Horace Silver & the Jazz Messengers

"Room 608"

From 'Horace Silver and the Jazz Messengers'

This is one of the greatest small groups in jazz history: Horace Silver, Hank Mobley, Kenny Dorham, Doug Watkins and Art Blakey. The record is on fire — every tune, every solo. Check out Silver's comping: His left hand jabs like a boxer. His solo on "Room 608" was one of the first that I learned.

Hank Mobley


From 'Soul Station'

Hank Mobley always sounded relaxed. He never wasted a note or phrase, and had one of the most beautiful tenor sounds ever. His lines were always meaningful. I always enjoy hearing players of this caliber essentially playing a "head" arrangement. The feel on this track is easy and swinging.

Bud Powell

"Autumn in New York"

From 'Amazing Bud Powell, Vol. 2 [Expanded]'

This is such an original conception of "Autumn in New York." Real genius. Bud Powell had such a strong artistic vision — so hip. Bebop, the music of the future!

Sonny Clark

"Somethin' Special"

From 'Leapin' and Lopin' [RVG Edition]'

This is one of the first Sonny Clark tunes I learned, a great G minor blues. Clark was a player without peer. Bill Evans cited him as a major influence, and one can really hear the influence of Clark's line in Evans' bop playing.
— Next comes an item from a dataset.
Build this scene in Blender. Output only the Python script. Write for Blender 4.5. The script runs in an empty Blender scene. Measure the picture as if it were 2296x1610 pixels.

On this track, there's real rhythm-section magic between Sonny Clark, Butch Warren on bass and Billy Higgins on drums, as well as stellar solos from Charlie Rouse and Tommy Turrentine.

Joe Henderson

"Our Thing"

From 'Our Thing'

There are many great trumpet and saxophone teams: Bird and Diz, Fats Navarro and Sonny Rollins, Miles and Coltrane. Another that's important for me is the pairing of Kenny Dorham and Joe Henderson. There's real magic because they clearly complement each other. Henderson's music sounds rooted and forward-thinking at the same time. Pete La Roca, Eddie Khan and Andrew Hill play with fire and verve.